In Smith v. Ohio State University, -- F. Supp. 3d --, 2016 U.S. Dist. LEXIS 74612, 2016 WL 3182675 (S.D. Ohio June 8, 2016), the plaintiffs had applied to work at The Ohio State University, and alleged that the university had violated the FCRA during the hiring process when it asked for consent to pull their credit reports to do background checks. The plaintiffs alleged that the university violated their rights after providing a disclosure and authorization form to the plaintiffs that included extraneous information such as a liability release. The plaintiffs eventually were hired by the university, but claimed that they suffered injury in the application process by having their privacy and statutory rights violated. Relying on Spokeo and other cases, the university moved to dismiss for lack of jurisdiction, and the district court agreed:
In determining whether Congress has elevated FCRA breaches to the status of legally cognizable injuries, the Supreme Court held that [a] violation of one of the FCRA's procedural requirements may result in no harm." In this case, plaintiffs allege they suffered harm when their "privacy was invaded and they were misled as to their rights under the FCRA." However, plaintiffs admitted that they did not suffer a concrete consequential
damage as a result of OSU's alleged breach of the FCRA. Without a concrete and particularized injury-in-fact, there is no Article III standing in this Court.Id. 2016 WL 3182675, at *4 (citations omitted). Other courts have reached similar conclusions, where plaintiffs have attempted to predicate standing upon a bare procedural violation without alleging any actual concrete injury resulting from that violation. See, e.g., Dolan v. Select Portfolio Servicing, Civ. A. No. 03-CV-3285, 2016 U.S. Dist. LEXIS 101201, 2016 WL 4099109 (E.D.N.Y. Aug. 2, 2016).

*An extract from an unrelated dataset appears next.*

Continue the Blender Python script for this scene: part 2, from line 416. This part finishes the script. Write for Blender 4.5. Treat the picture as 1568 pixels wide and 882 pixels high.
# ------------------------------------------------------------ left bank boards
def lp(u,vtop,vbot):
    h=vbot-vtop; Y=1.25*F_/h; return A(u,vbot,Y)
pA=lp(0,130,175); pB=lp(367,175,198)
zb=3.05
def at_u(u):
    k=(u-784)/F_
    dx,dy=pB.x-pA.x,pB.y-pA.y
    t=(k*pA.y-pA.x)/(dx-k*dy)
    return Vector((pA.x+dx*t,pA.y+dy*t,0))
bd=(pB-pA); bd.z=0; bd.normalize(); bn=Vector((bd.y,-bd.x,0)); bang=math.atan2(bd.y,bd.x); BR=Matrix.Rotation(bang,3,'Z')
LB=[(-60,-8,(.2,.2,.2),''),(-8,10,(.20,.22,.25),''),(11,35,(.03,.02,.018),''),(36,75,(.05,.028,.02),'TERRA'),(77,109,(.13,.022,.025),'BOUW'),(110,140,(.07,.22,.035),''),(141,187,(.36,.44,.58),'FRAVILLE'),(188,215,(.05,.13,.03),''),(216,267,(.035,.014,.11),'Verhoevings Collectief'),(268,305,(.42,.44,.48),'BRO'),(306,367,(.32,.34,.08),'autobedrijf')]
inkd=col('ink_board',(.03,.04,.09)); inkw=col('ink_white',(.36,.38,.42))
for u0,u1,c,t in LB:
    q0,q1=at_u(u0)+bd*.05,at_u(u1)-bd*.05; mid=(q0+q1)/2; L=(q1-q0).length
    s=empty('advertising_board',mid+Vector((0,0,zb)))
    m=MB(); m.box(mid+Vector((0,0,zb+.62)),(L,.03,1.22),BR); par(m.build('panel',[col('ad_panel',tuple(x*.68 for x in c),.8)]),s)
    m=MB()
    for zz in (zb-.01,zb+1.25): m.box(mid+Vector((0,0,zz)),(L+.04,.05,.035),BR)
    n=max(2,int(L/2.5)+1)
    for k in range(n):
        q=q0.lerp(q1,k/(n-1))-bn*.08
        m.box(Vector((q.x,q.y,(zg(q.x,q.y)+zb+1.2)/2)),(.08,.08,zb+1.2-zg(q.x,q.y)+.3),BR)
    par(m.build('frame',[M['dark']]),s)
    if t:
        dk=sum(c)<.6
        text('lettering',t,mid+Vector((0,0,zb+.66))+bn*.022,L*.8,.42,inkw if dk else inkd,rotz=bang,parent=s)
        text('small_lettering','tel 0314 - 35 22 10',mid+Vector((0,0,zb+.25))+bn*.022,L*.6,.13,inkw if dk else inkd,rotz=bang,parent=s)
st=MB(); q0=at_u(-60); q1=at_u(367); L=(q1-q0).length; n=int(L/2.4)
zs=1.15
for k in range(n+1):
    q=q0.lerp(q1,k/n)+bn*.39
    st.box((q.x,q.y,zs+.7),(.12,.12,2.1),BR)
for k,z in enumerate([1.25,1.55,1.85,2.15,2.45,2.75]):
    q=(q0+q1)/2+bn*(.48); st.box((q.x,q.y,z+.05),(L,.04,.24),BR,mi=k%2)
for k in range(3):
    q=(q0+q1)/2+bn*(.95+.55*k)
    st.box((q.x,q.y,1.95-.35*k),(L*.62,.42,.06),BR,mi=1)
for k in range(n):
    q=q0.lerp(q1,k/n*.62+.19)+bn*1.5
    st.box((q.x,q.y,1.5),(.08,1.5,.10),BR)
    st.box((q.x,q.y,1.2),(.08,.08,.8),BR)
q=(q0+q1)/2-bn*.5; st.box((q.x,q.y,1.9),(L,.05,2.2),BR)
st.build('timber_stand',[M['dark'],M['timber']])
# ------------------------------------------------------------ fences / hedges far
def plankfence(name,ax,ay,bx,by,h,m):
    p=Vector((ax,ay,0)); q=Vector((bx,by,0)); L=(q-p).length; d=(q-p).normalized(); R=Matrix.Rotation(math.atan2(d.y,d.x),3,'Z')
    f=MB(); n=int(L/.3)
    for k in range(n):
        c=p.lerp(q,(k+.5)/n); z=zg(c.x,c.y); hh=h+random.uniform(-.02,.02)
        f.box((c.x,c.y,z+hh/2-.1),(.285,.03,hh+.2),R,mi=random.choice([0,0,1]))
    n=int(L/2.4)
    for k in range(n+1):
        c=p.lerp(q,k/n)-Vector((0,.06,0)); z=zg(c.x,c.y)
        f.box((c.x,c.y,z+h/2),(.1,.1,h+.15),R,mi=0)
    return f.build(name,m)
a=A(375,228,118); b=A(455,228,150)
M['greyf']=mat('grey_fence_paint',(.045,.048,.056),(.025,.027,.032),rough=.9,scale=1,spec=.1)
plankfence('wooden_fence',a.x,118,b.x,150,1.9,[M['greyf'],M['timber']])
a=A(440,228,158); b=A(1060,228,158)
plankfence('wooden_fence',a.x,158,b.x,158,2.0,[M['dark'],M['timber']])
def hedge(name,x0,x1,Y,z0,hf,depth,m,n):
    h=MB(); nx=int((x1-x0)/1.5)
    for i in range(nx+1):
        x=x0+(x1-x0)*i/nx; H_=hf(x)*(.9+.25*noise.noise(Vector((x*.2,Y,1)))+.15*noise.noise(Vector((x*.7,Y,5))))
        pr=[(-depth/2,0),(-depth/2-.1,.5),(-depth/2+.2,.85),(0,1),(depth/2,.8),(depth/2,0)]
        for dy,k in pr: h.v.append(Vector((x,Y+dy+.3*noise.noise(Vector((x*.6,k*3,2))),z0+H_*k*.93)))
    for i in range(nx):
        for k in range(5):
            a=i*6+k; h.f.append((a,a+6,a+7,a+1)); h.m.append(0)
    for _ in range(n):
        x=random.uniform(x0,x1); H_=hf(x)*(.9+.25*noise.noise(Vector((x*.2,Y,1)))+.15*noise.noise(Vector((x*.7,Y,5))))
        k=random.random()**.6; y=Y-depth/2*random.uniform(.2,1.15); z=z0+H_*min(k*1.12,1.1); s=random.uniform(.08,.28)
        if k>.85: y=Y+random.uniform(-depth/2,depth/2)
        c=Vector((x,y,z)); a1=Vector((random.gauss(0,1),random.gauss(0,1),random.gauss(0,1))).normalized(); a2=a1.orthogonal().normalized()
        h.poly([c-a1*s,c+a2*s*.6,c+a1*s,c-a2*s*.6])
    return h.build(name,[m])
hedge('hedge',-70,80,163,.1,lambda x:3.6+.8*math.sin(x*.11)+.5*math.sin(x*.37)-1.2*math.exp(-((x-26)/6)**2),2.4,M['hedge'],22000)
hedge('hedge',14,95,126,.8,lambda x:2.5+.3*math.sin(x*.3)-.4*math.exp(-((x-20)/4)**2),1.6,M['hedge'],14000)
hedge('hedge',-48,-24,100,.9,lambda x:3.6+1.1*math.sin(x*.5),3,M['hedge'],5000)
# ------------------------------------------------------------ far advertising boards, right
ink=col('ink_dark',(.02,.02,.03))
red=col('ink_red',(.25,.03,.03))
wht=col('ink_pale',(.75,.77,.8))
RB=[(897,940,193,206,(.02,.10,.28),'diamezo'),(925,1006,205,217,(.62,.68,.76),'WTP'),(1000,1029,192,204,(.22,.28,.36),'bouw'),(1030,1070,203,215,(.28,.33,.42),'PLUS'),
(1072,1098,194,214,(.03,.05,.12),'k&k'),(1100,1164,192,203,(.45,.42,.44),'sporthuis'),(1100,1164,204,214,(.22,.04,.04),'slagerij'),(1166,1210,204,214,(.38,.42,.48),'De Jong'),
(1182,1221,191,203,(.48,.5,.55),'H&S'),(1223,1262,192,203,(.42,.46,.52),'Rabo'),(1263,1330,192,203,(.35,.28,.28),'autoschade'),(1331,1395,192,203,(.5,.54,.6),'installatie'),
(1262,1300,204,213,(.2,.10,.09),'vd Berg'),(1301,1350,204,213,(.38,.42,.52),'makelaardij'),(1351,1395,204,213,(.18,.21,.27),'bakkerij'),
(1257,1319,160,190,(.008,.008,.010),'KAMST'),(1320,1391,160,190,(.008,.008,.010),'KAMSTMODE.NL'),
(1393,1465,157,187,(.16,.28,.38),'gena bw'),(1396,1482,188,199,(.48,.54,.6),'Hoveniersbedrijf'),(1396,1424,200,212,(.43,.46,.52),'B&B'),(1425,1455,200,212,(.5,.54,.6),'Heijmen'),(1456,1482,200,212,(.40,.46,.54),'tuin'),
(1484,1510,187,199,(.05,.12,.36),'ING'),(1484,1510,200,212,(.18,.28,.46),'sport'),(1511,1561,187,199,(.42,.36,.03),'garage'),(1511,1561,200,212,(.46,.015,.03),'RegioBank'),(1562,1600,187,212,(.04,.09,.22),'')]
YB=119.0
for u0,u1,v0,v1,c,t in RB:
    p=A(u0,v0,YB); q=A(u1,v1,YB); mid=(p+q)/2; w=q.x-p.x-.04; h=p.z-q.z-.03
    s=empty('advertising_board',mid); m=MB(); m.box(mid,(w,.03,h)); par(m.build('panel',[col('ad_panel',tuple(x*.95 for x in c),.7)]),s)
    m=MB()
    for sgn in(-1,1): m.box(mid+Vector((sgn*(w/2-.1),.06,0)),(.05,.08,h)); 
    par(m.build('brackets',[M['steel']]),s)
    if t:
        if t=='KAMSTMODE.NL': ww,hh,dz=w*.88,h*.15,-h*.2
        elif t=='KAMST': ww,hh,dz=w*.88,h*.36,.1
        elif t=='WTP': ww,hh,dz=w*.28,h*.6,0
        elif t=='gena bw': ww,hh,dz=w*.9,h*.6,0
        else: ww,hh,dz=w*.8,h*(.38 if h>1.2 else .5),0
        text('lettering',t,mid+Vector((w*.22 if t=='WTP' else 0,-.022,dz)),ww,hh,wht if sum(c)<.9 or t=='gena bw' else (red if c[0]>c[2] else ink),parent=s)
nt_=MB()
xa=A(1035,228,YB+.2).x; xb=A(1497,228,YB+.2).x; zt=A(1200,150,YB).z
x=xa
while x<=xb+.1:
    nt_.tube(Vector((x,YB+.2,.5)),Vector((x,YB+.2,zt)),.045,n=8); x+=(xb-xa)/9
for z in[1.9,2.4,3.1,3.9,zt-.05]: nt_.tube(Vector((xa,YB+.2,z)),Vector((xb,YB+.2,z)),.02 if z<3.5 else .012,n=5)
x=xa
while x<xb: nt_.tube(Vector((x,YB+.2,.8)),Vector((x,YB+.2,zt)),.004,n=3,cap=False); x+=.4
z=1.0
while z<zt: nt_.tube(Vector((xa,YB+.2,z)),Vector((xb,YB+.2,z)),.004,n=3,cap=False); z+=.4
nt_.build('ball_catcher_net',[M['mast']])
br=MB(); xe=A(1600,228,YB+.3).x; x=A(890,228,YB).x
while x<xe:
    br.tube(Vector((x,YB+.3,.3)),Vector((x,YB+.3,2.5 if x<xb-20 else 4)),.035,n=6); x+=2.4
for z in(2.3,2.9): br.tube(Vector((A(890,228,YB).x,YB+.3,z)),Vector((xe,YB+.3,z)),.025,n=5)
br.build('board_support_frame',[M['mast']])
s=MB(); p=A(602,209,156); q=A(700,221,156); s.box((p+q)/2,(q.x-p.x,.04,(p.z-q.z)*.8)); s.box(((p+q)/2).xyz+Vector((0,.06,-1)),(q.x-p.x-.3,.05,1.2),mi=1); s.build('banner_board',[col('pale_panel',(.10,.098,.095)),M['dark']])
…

The case at bar is distinguishable from the Nickelodeon litigation and the Daubert case before Judge Caputo, both of which involved allegations that the defendants had disseminated or unlawfully disclosed legally protected information - conduct that the courts found not only to be procedural and statutory violations, but violations that were alleged to have caused actual concrete injury to the plaintiffs. In this case, by way of contrast, the plaintiff has alleged only that Microbilt violated the terms of the FCRA by furnishing him with a copy of his credit report that did not redact the first five letters of his Social Security number. There is no allegation that this private identifying information was shared with third parties, and no explanation as to how the receipt of a true and correct credit report bearing the plaintiff's own Social Security number could be construed as a concrete injury. The plaintiff instead is relying on the fact of the procedural violation alone to establish standing, which Spokeo has instructed is insufficient in cases just like this.

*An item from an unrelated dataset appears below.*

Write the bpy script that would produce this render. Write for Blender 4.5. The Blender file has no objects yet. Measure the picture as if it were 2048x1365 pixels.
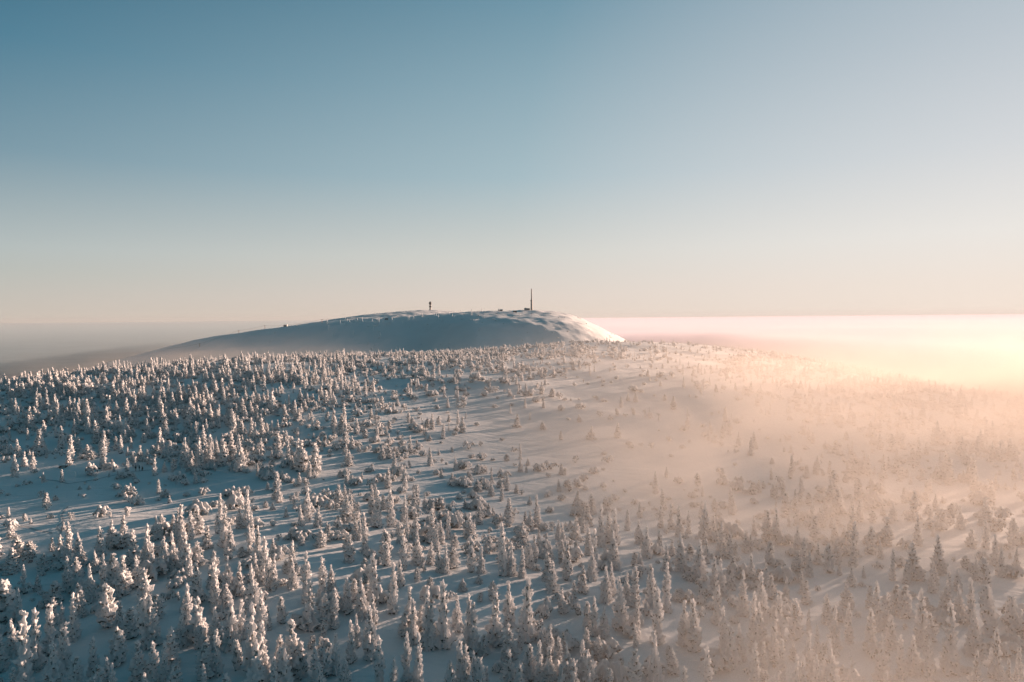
import bpy, bmesh, math, random
import numpy as np
from mathutils import Vector, Matrix, Euler
R = math.radians
random.seed(11); rng = np.random.default_rng(11)
S = bpy.context.scene
COL = S.collection

# ------------------------------------------------------------------ camera, sky, sun, exposure
W, H, F = 2048.0, 1365.0, 1365.0          # photograph size, focal length in its pixels (24 mm lens)
CAM = Vector((0, 0, 0))
PITCH, ROLL = math.atan((682.5 - 636) / F), R(0.5)
cam = bpy.data.objects.new('camera', bpy.data.cameras.new('camera'))
COL.objects.link(cam); S.camera = cam
cam.data.sensor_width = 36; cam.data.lens = 24
cam.data.clip_start = 1; cam.data.clip_end = 60000
cam.matrix_world = Matrix.Translation(CAM) @ Matrix.Rotation(math.pi/2 - PITCH, 4, 'X') @ Matrix.Rotation(-ROLL, 4, 'Z')
MC = np.array(cam.matrix_world.to_3x3())

EXPO = 1.65
SUN_AZ, SUN_EL = R(52), R(6.5)
SUN_DIR = Vector((math.sin(SUN_AZ)*math.cos(SUN_EL), math.cos(SUN_AZ)*math.cos(SUN_EL), math.sin(SUN_EL)))
w = bpy.data.worlds.new('World'); S.world = w; w.use_nodes = True
nt = w.node_tree; nt.nodes.clear()
def wn(t, **k):
    n = nt.nodes.new(t)
    for a, b in k.items(): setattr(n, a, b)
    return n
def lin(c):
    return tuple(((v/255+.055)/1.055)**2.4 if v > 10 else v/255/12.92 for v in c)
K_SKY = 0.12
sky = wn('ShaderNodeTexSky', sky_type='NISHITA', sun_disc=False, sun_elevation=SUN_EL, sun_rotation=SUN_AZ,
         altitude=600, air_density=1.0, dust_density=0.6, ozone_density=1.6)
tcw = wn('ShaderNodeTexCoord'); sepw = wn('ShaderNodeSeparateXYZ'); nt.links.new(tcw.outputs['Generated'], sepw.inputs[0])
dotw = wn('ShaderNodeVectorMath', operation='DOT_PRODUCT'); dotw.inputs[1].default_value = (math.sin(SUN_AZ), math.cos(SUN_AZ), 0)
nt.links.new(tcw.outputs['Generated'], dotw.inputs[0])
def ramp(stops, fac, interp='B_SPLINE'):
    r = wn('ShaderNodeValToRGB'); r.color_ramp.interpolation = 'EASE' if interp == 'E' else 'LINEAR'
    e = r.color_ramp.elements
    while len(e) < len(stops): e.new(.5)
    for q, (p, c) in zip(e, stops): q.position = p; q.color = (*lin(c), 1)
    nt.links.new(fac, r.inputs[0]); return r.outputs[0]
zz = sepw.outputs['Z']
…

The plaintiff's claim that Microbilt violated the FCRA by failing to include certain legal notices in the credit report fares no better. The plaintiff, apparently relying on the Supreme Court's decisions in Federal Election Commission v. Akins, 524 U.S. 11 (1998) and Public Citizen v. Department of Justice, 491 U.S. 440 (1989), seems to be asserting that any time a credit reporting agency fails to include certain information required by statute, an affected plaintiff has sufficient injury to maintain standing to sue. Akins and Public Citizen "involved statutory rights intended to protect and promote public interests that, by their nature, are intangible and diffuse, and would be rendered wholly unenforceable were intangible injury, or bare procedural violations, categorically insufficient to confer standing." Dolan, 2016 WL 4099109, at *4. In this case, by contrast, the information that the plaintiff claims not to have received in his credit report was readily available to him, as the defendant has noted.

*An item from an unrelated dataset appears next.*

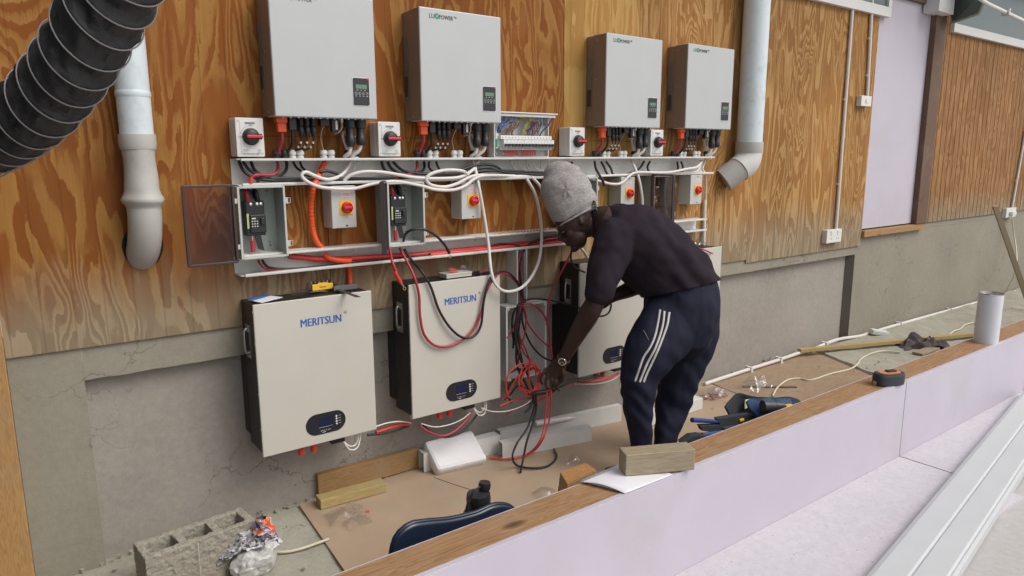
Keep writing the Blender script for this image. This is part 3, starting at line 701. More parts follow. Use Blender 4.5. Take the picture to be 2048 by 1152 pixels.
MB().box(dx0+.004, dx0+.03, -.062, -.032, dz0+.05, dz0+.09).build('green_terminal', M_green_l, t, bevel=.002)
m = MB(); m.box(fx0-.01, dx1-.006, -.082, -.055, dz0+.088, dz0+.107); m.build('breaker_top', M_white, t, bevel=.002)
n_b = 15; bw = (dx1-fx0)/n_b
for k in range(n_b):
    x = fx0+k*bw
    mcb = MB().box(x+.0004, x+bw-.0004, -.095, -.05, dz0+.050, dz0+.086).build('circuit_breaker', M_white, t, bevel=.001)
    MB().box(x+.004, x+bw-.004, -.106, -.0952, dz0+.052, dz0+.066).build('toggle', M_blkpl, mcb, bevel=.001)
m = MB(); m.box(fx0-.01, dx1-.004, -.08, -.055, dz0+.036, dz0+.0495); m.build('breaker_foot', M_greybox, t, bevel=.001)
m = MB()
for k in range(16): x = fx0+k*bw*.93; m.box(x, x+.004, -.0825, -.0821, dz0+.094, dz0+.099); m.box(x, x+.003, -.0807, -.0802, dz0+.041, dz0+.045)
m.build('terminal_marks', M_blkpl, t)
wc = {'blue_wire': paint('blue_wire', (.05, .11, .30), .4), 'brown_wire': paint('brown_wire', (.23, .13, .075), .4), 'yellow_wire': paint('yellow_wire', (.38, .36, .08), .4), 'purple_wire': paint('purple_wire', (.14, .07, .13), .4), 'dark_blue_wire': paint('dark_blue_wire', (.02, .025, .18), .4)}
random.seed(3)
for name, n_, xa_, xb_, xc_, xd_, za_, zb_, r_ in (('blue_wire', 9, .05, .12, .03, .05, .205, .12, .0022), ('brown_wire', 10, .09, .15, .06, .13, .17, .107, .0022), ('yellow_wire', 7, .11, .17, .16, .2, .205, .19, .0024), ('yellow_wire', 5, .21, .24, .19, .21, .205, .115, .0024), ('purple_wire', 10, .22, .27, .21, .29, .175, .107, .0022), ('brown_wire', 5, .25, .30, .25, .30, .17, .107, .002), ('blue_wire', 4, .27, .32, .30, .34, .205, .16, .0022)):
    for k in range(n_):
        u = k/max(1, n_-1)
        MB().tube([(dx0+xa_+(xb_-xa_)*u, -.086, dz0+za_+.004), (dx0+xa_+(xb_-xa_)*u+random.uniform(-.006, .012), -.065-random.random()*.02, dz0+(za_*2+zb_)/3+random.uniform(-.008, .012)), (dx0+(xc_+(xd_-xc_)*u), -.05-random.random()*.03, dz0+(za_+2*zb_)/3), (dx0+xc_+(xd_-xc_)*u, -.06, dz0+zb_)], r_, 6).build(name, wc[name], t)
MB().tube([(dx1-.005, -.088, dz1-.02), (dx1-.03, -.08, dz1-.06), (dx1-.06, -.07, dz1-.09), (dx1-.075, -.062, dz0+.105)], .0035, 6).build('dark_blue_wire', wc['dark_blue_wire'], t)
for k in range(12):
    x = fx0+.02+(k % 6)*.016+(0.115 if k > 5 else 0)
    MB().tube([(x, -.062, dz0+.038), (x+.006, -.066, dz0+.012), (x+.016, -.060, dz0+.014), (x+.014, -.055, dz0+.038)], .0024, 6).build('red_wire', M_redbr, t)
for pxx in (1010, 1040):
    MB().box(dx0+.01+(pxx-1010)*.003, dx0+.09, -.031, -.0302, dz0+.11, dz0+.17).build('rating_label', M_white, t)
    break
t2 = MB(); c = P(1001, 311, -.07)
t2.grid(lambda u, v: c+Vector(((u-.5)*.07, -(v-.5)*.03, .004+.016*abs(noise.noise(Vector((u*5, v*5, 1)))))), 14, 8).build('plastic_scrap', M_clear, None, 'crumpled clear plastic scrap on the trunking under the breaker board', 'plastic scrap')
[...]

But more importantly, the plaintiff has not alleged any harm from the absence of the form notice in the disclosure package Microbilt sent, placing this case on different footing that Akins or Public Citizen, which concerned injuries to citizens who were unable to obtain information about a political committee and its members and funding under the Federal Election Campaign Act (Akins), and information about judicial nominees under the Federal Advisory Committee Act (Public Citizen). In this case, the notice of information that the plaintiff complained of is hardly the same as the political information sought in Akins and Public Citizen, and is admittedly available to him. As such, the Court does not find that the plaintiff has articulated facts showing a particularized and concrete injury, but has instead based his claim exclusively on a procedural violation that after Spokeo is not sufficient, on its own, to establish standing.
While the plaintiff has not articulated sufficient facts to give rise to standing, and this complaint should be dismissed, we recognize that Spokeo is an intervening legal development which clarifies the nature of the constitutional standing requirement in this setting. Therefore, the district court may wish to consider dismissing the complaint without prejudice to one final effort by the plaintiff to articulate further well-pleaded facts giving rise to standing in light of Spokeo.
V. RECOMMENDATION
Considering the facts set forth in the amended complaint as true, and guided by the Supreme Court's instruction in Spokeo as applied to those facts, the Court concludes that the plaintiff has not pleaded facts to show that he suffered a concrete injury as a result of Microbilt's alleged procedural violations of the FCRA. Accordingly, IT IS RECOMMENDED that the defendant's motion to dismiss, (Doc. 34.), be GRANTED.
The parties are further placed on notice that pursuant to Local Rule 72.3:
Any party may object to a magistrate judge's proposed findings, recommendations or report addressing a motion or matter described in 28 U.S.C. § 636 (b)(1)(B) or making a recommendation for the disposition of a prisoner case or a habeas corpus petition within fourteen (14) days after being served with a copy thereof. Such party shall file with the clerk of court, and serve on the magistrate judge and all parties, written objections which shall specifically identify the portions of the proposed findings, recommendations or report to which objection is made and the basis for such objections. The briefing requirements set forth in Local Rule 72.2 shall apply. A judge shall make a de novo determination of those portions of the report or specified proposed findings or recommendations to which objection is made and may accept, reject, or modify, in whole or in part, the findings or recommendations made by the magistrate judge. The judge, however, need conduct a new hearing only in his or her discretion or where required by law, and may consider the record developed before the magistrate judge, making his or her own determination on the basis of that record. The judge may also receive further evidence, recall witnesses or recommit the matter to the magistrate judge with instructions.